• **EXERCISE TASK**
Select all lines with the string "scene" in them, and copy those lines.
====== RECORDED INFORMATION ======
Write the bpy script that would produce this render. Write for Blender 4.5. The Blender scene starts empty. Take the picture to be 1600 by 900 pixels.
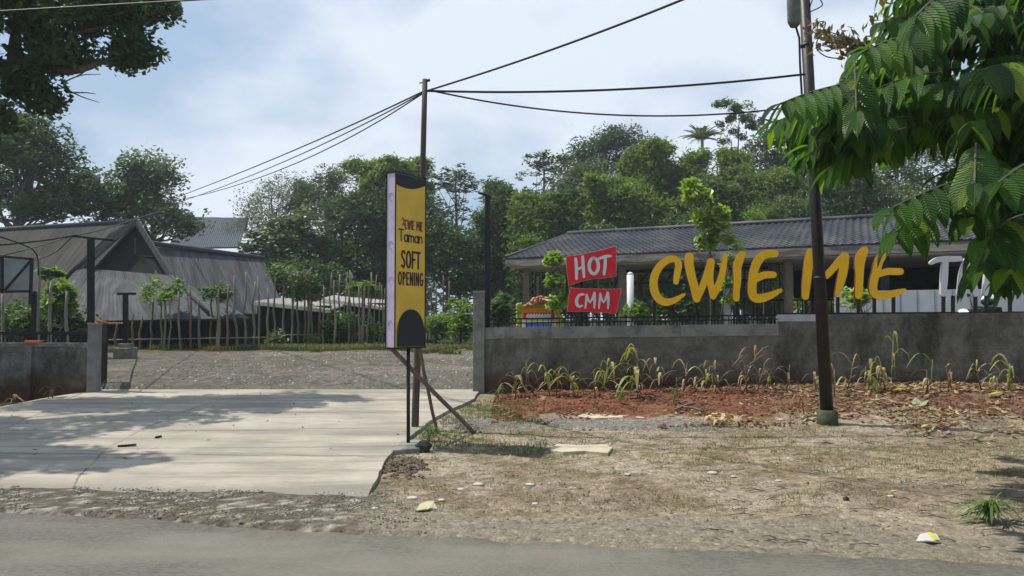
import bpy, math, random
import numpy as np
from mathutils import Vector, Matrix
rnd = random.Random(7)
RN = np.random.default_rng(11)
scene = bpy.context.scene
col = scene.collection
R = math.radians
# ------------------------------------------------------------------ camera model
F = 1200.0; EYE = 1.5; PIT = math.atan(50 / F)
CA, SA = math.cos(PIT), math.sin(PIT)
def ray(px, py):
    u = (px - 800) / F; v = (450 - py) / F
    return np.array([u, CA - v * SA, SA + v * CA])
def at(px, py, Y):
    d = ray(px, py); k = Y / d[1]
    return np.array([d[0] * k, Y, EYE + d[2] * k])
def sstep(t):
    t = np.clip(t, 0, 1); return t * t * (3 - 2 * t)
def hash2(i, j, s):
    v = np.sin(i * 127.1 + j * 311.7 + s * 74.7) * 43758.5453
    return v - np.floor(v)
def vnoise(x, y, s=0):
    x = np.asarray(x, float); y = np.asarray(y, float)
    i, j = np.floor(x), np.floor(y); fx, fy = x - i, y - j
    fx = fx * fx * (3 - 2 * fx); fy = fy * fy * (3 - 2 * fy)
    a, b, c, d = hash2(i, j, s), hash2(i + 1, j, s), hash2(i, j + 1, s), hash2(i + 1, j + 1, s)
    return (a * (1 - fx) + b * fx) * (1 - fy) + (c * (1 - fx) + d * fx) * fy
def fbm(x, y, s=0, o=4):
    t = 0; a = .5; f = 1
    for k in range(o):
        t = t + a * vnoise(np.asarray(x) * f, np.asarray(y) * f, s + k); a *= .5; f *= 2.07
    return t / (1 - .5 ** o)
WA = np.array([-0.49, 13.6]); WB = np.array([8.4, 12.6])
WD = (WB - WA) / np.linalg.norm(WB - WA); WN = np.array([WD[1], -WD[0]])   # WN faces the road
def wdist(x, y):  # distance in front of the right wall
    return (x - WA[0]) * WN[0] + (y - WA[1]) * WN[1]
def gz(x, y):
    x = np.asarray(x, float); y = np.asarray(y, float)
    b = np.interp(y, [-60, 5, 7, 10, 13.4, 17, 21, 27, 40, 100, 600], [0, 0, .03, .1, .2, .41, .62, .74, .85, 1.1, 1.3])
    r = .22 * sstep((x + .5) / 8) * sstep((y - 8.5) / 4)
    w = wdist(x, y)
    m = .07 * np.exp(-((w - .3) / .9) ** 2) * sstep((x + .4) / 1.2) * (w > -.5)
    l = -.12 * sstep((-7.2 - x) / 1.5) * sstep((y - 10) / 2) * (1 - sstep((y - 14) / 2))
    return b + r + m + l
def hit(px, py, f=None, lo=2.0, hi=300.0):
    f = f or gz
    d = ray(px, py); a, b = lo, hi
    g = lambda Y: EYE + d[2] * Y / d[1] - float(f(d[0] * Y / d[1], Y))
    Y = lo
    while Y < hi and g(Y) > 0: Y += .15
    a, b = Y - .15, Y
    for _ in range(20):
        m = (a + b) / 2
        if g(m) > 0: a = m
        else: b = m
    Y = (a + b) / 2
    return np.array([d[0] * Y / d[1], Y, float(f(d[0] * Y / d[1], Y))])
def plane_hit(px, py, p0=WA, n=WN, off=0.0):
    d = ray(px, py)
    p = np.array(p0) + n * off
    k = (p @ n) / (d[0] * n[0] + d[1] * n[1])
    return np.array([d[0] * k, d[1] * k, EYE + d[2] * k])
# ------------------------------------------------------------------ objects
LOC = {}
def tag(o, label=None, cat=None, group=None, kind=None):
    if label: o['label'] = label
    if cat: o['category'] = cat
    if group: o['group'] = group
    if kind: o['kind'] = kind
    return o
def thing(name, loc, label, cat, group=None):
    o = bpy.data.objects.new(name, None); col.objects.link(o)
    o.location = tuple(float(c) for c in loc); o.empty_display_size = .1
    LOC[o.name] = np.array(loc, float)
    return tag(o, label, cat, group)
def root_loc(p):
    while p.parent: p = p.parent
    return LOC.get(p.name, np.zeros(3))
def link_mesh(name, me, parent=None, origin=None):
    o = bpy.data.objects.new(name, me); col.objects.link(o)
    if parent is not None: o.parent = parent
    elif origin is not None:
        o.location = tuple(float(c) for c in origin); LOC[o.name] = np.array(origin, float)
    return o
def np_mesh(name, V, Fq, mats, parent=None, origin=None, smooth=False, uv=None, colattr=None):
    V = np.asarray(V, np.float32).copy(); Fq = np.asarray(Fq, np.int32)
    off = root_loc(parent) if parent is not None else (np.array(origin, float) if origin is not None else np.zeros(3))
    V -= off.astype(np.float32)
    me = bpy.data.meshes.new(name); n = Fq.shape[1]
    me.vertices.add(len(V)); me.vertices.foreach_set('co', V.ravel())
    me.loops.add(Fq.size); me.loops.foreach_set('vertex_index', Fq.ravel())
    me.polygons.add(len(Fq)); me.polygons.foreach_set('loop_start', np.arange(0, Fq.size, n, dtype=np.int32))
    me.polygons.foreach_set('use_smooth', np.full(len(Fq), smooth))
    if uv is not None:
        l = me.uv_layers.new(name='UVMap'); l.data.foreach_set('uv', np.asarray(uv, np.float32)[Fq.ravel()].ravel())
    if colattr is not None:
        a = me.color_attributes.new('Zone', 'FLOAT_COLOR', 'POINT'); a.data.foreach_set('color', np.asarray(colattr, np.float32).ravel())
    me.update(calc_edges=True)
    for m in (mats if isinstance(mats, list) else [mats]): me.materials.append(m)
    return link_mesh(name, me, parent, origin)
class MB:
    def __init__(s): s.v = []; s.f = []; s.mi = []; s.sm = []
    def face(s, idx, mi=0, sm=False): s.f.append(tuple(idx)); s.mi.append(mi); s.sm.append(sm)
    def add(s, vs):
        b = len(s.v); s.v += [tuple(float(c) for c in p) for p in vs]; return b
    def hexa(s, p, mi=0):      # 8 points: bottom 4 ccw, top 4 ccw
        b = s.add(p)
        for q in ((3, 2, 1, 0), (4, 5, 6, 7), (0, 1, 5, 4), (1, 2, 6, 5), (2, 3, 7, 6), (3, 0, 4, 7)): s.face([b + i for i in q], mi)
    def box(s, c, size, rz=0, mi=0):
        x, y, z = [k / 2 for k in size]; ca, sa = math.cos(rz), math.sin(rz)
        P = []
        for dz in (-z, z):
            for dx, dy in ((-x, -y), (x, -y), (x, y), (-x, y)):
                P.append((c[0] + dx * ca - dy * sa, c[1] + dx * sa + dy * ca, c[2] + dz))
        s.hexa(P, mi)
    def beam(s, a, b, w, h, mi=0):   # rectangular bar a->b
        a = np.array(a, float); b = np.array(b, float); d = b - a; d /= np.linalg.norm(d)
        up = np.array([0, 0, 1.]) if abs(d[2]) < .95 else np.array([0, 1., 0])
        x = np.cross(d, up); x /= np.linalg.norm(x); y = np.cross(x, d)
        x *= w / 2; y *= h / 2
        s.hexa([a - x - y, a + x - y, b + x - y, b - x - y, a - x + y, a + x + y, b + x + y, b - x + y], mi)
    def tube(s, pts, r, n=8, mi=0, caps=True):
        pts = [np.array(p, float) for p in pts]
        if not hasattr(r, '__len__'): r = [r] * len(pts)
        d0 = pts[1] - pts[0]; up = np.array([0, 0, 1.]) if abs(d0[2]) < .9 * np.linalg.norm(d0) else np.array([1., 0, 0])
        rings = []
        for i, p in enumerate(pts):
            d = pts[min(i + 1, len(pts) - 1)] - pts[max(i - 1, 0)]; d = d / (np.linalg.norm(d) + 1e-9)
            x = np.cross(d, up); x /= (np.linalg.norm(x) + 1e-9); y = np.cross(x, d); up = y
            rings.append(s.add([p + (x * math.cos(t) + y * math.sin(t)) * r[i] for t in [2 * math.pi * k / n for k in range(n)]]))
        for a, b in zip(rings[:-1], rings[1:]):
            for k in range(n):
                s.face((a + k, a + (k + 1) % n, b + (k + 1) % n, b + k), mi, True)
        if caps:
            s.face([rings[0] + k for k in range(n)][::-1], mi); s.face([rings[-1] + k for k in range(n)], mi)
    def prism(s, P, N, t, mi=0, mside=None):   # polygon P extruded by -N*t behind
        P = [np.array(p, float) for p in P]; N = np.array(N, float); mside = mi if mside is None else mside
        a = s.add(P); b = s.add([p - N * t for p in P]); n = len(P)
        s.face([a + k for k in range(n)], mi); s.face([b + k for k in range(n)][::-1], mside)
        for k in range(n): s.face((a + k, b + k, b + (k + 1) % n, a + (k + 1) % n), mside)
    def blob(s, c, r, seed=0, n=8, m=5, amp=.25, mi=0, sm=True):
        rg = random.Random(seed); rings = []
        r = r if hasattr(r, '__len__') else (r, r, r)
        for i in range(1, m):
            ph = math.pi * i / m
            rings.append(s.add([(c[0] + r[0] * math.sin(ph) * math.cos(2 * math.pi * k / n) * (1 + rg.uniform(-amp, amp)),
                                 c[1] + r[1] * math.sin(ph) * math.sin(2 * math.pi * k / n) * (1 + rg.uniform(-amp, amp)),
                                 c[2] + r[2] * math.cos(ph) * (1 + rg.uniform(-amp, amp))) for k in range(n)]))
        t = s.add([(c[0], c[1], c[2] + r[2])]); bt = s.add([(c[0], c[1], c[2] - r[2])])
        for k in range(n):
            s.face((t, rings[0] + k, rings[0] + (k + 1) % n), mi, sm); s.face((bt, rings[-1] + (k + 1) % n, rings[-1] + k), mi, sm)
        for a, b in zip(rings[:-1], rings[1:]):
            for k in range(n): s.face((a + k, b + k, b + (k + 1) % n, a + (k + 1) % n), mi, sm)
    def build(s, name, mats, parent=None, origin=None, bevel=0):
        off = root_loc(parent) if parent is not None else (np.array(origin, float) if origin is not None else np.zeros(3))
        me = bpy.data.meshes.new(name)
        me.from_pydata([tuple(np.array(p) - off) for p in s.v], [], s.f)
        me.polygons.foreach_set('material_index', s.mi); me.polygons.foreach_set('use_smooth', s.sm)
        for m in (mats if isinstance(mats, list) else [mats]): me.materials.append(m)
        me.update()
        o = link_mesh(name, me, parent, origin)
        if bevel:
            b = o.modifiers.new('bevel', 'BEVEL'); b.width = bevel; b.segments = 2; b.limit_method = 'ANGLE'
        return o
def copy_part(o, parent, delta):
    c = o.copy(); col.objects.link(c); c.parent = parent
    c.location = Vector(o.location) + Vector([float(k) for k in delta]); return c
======
• **SOLUTION FOR THIS PROBLEM**
Write the bpy script that would produce this render. Write for Blender 4.5. The Blender scene starts empty. Take the picture to be 1600 by 900 pixels.
scene = bpy.context.scene
col = scene.collection